On Saturday, Russian President Vladimir Putin declared that Russia will station tactical nuclear weapons in neighboring Belarus, marking the first instance of such armaments being stationed outside Russia since the mid-1990s. Putin's announcement comes amid heightened tensions with the West over the war in Ukraine and speculation about potential nuclear strikes by Russian commentators.

Tactical nuclear weapons, as opposed to those with the capability to obliterate entire cities, are designed for specific battlefield advantages. The number of such weapons in Russia's possession remains unclear due to Cold War-era secrecy.

According to experts who spoke to Reuters, the move is noteworthy because Russia has previously taken pride in not deploying nuclear weapons outside its borders, unlike the United States. Belarus shares borders with three NATO members: Poland, Lithuania, and Latvia.

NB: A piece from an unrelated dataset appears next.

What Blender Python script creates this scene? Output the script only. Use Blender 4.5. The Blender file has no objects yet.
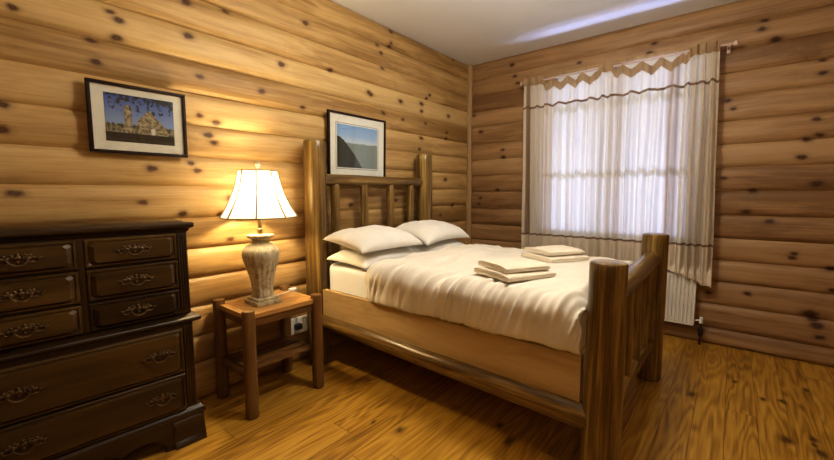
import bpy, bmesh, math, random
from mathutils import Vector, Matrix, noise
random.seed(7)
C = bpy.context.scene.collection
PI = math.pi

# ------------------------------------------------------------------ helpers
def tag(o, label=None, cat=None, group=None, kind=None):
    if label: o['label'] = label
    if cat: o['category'] = cat
    if group: o['group'] = group
    if kind: o['kind'] = kind
    return o

def thing(name, label, cat, loc, rz=0.0, group=None):
    o = bpy.data.objects.new(name, None)
    o.empty_display_size = 0.1
    C.objects.link(o)
    o.location = loc
    o.rotation_euler = (0, 0, rz)
    return tag(o, label, cat, group)

class MB:
    """collects shapes; build() links them as one mesh object"""
    def __init__(self):
        self.v = []; self.f = []; self.t = []
    def add(self, vs, fs, tone=0.5):
        b = len(self.v)
        self.v += [Vector(p) for p in vs]
        self.t += (list(tone) if isinstance(tone, (list, tuple)) else [tone] * len(vs))
        self.f += [tuple(i + b for i in f) for f in fs]
        return self
    def addbm(self, bm, tone=0.5):
        bm.verts.index_update()
        self.add([v.co.copy() for v in bm.verts], [[v.index for v in f.verts] for f in bm.faces], tone)
        bm.free(); return self
    def box(self, lo, hi, bev=0.0, tone=0.5, seg=2, rot=None):
        bm = bmesh.new(); bmesh.ops.create_cube(bm, size=1)
        lo = Vector(lo); hi = Vector(hi); c = (lo + hi) / 2; d = hi - lo
        for v in bm.verts: v.co = Vector((v.co.x * d.x, v.co.y * d.y, v.co.z * d.z))
        if bev: bmesh.ops.bevel(bm, geom=bm.edges[:], offset=bev, segments=seg, affect='EDGES', profile=0.6)
        if rot is not None:
            bmesh.ops.rotate(bm, verts=bm.verts[:], cent=(0, 0, 0), matrix=Matrix.Rotation(rot, 3, 'Z'))
        for v in bm.verts: v.co += c
        return self.addbm(bm, tone)
    def log(self, p0, p1, r0, r1=None, n=24, rings=14, wob=0.03, seed=0, edge=0.012, flat=1.0, tone=0.5):
        """a peeled pole: slightly uneven round section, softly rounded ends"""
        p0 = Vector(p0); p1 = Vector(p1); r1 = r0 if r1 is None else r1
        ax = (p1 - p0); L = ax.length; ax.normalize()
        a = Vector((0, 0, 1)) if abs(ax.z) < 0.9 else Vector((1, 0, 0))
        e1 = ax.cross(a).normalized(); e2 = ax.cross(e1).normalized()
        st = [(0.0, -edge), (edge * 0.3, -edge * 0.3), (edge, 0)]
        st += [(L * (k + 1) / (rings + 1), 0) for k in range(rings) if edge < L * (k + 1) / (rings + 1) < L - edge]
        st += [(L - edge, 0), (L - edge * 0.3, -edge * 0.3), (L, -edge)]
        vs = []; fs = []
        for (s, dr) in st:
            r = r0 + (r1 - r0) * s / L
            for k in range(n):
                an = 2 * PI * k / n
                w = 1 + wob * noise.noise(Vector((math.cos(an) * 0.9 + seed * 3.1, math.sin(an) * 0.9 + seed * 1.7, s * 3.5)))
                rr = max(0.001, r * w + dr)
                vs.append(p0 + ax * s + e1 * math.cos(an) * rr * flat + e2 * math.sin(an) * rr)
        m = len(st)
        for i in range(m - 1):
            for k in range(n):
                k2 = (k + 1) % n
                fs.append((i * n + k, i * n + k2, (i + 1) * n + k2, (i + 1) * n + k))
        fs.append(tuple(range(n - 1, -1, -1))); fs.append(tuple((m - 1) * n + k for k in range(n)))
        return self.add(vs, fs, tone)
    def tube(self, pts, r, n=10, tone=0.5):
        pts = [Vector(p) for p in pts]; vs = []; fs = []
        prev = None
        for i, p in enumerate(pts):
            d = (pts[min(i + 1, len(pts) - 1)] - pts[max(i - 1, 0)]).normalized()
            if prev is None:
                a = Vector((0, 0, 1)) if abs(d.z) < 0.9 else Vector((1, 0, 0))
                e1 = d.cross(a).normalized()
            else:
                e1 = (prev - d * prev.dot(d)).normalized()
            prev = e1; e2 = d.cross(e1)
            rr = r[i] if isinstance(r, (list, tuple)) else r
            for k in range(n):
                an = 2 * PI * k / n
                vs.append(p + e1 * math.cos(an) * rr + e2 * math.sin(an) * rr)
        for i in range(len(pts) - 1):
            for k in range(n):
                k2 = (k + 1) % n
                fs.append((i * n + k, i * n + k2, (i + 1) * n + k2, (i + 1) * n + k))
        fs.append(tuple(range(n - 1, -1, -1))); fs.append(tuple((len(pts) - 1) * n + k for k in range(n)))
        return self.add(vs, fs, tone)
    def lathe(self, prof, c, n=32, mod=None, cap=True, rot=0.0, tone=0.5):
        """profile [(r, z)] about the vertical through c; mod(angle, r, z) may reshape r"""
        c = Vector(c); vs = []; fs = []
        for (r, z) in prof:
            for k in range(n):
                an = 2 * PI * k / n + rot
                rr = mod(an, r, z) if mod else r
                vs.append(c + Vector((math.cos(an) * rr, math.sin(an) * rr, z)))
        for i in range(len(prof) - 1):
            for k in range(n):
                k2 = (k + 1) % n
                fs.append((i * n + k, i * n + k2, (i + 1) * n + k2, (i + 1) * n + k))
        if cap:
            fs.append(tuple(range(n - 1, -1, -1))); fs.append(tuple((len(prof) - 1) * n + k for k in range(n)))
        return self.add(vs, fs, tone)
    def grid(self, fn, nu, nv, tone=None, wrap=False):
        vs = []; ts = []; fs = []
        for i in range(nu + 1):
            for j in range(nv + 1):
                u = i / nu; v = j / nv
                vs.append(fn(u, v)); ts.append(tone(u, v) if tone else 0.5)
        for i in range(nu):
            for j in range(nv):
                a = i * (nv + 1) + j
                fs.append((a, a + 1, a + nv + 2, a + nv + 1))
        return self.add(vs, fs, ts)
    def prism(self, poly, axis, a, b, tone=0.5):
        """extrude a 2-D polygon along axis from a to b; poly in the two other axes in order"""
        def P(p, s):
            if axis == 0: return (s, p[0], p[1])
            if axis == 1: return (p[0], s, p[1])
            return (p[0], p[1], s)
        n = len(poly)
        vs = [P(p, a) for p in poly] + [P(p, b) for p in poly]
        fs = [tuple(range(n - 1, -1, -1)), tuple(range(n, 2 * n))]
        fs += [(i, (i + 1) % n, n + (i + 1) % n, n + i) for i in range(n)]
        return self.add(vs, fs, tone)
    def build(self, name, mat, parent=None, local=False, origin=None, smooth=35, recalc=True):
        off = Vector((0, 0, 0))
        if parent is not None and not local:
            p = parent
            while p is not None:
                off += p.location; p = p.parent
        if origin is not None: off = Vector(origin)
        me = bpy.data.meshes.new(name)
        me.from_pydata([tuple(v - off) for v in self.v], [], self.f)
        at = me.attributes.new('tone', 'FLOAT', 'POINT')
        at.data.foreach_set('value', self.t)
        if recalc:
            bm = bmesh.new(); bm.from_mesh(me)
            bmesh.ops.recalc_face_normals(bm, faces=bm.faces[:])
            bm.to_mesh(me); bm.free()
        me.validate(); me.update()
        if smooth:
            me.shade_smooth(); me.set_sharp_from_angle(angle=math.radians(smooth))
        me.materials.append(mat)
        o = bpy.data.objects.new(name, me); C.objects.link(o)
        if parent is not None: o.parent = parent
        elif origin is not None: o.location = origin
        return o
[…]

Hans Kristensen, director of the nuclear information project at the Federation of American Scientists, stated, "This is part of Putin's game to try to intimidate NATO... because there is no military utility from doing this in Belarus as Russia has so many of these weapons and forces inside Russia."

Putin mentioned on state television that Belarusian President Alexander Lukashenko had long discussed the possibility of deploying tactical nuclear weapons in his country. He emphasized that Russia would not violate its international obligations regarding nuclear weapons nonproliferation.

By July 1, Russia is expected to finish constructing a storage facility for tactical nuclear weapons in Belarus. Putin clarified that Russia would not be handing over the weapons, just as the U.S. does not hand them over to its allies.

The U.S. State Department and the Pentagon did not immediately respond to requests for comment.

Putin also said that Russia has stationed ten aircraft in Belarus capable of carrying tactical nuclear weapons and has already transferred several Iskander tactical missile systems, which can launch nuclear weapons, to Belarus. Nikolai Sokol, a senior fellow at the Vienna Center for Disarmament and Non-Proliferation, said, "It's a very significant move... Russia had always been very proud that it had no nuclear weapons outside its territory. So, now, yes, they are changing that and it's a big change."

Following the collapse of the Soviet Union in 1991, nuclear weapons were dispersed across four newly-independent nations: Russia, Ukraine, Belarus, and Kazakhstan. By 1996, all warheads had been transferred to Russia under an agreement reached in May 1992 by the four states.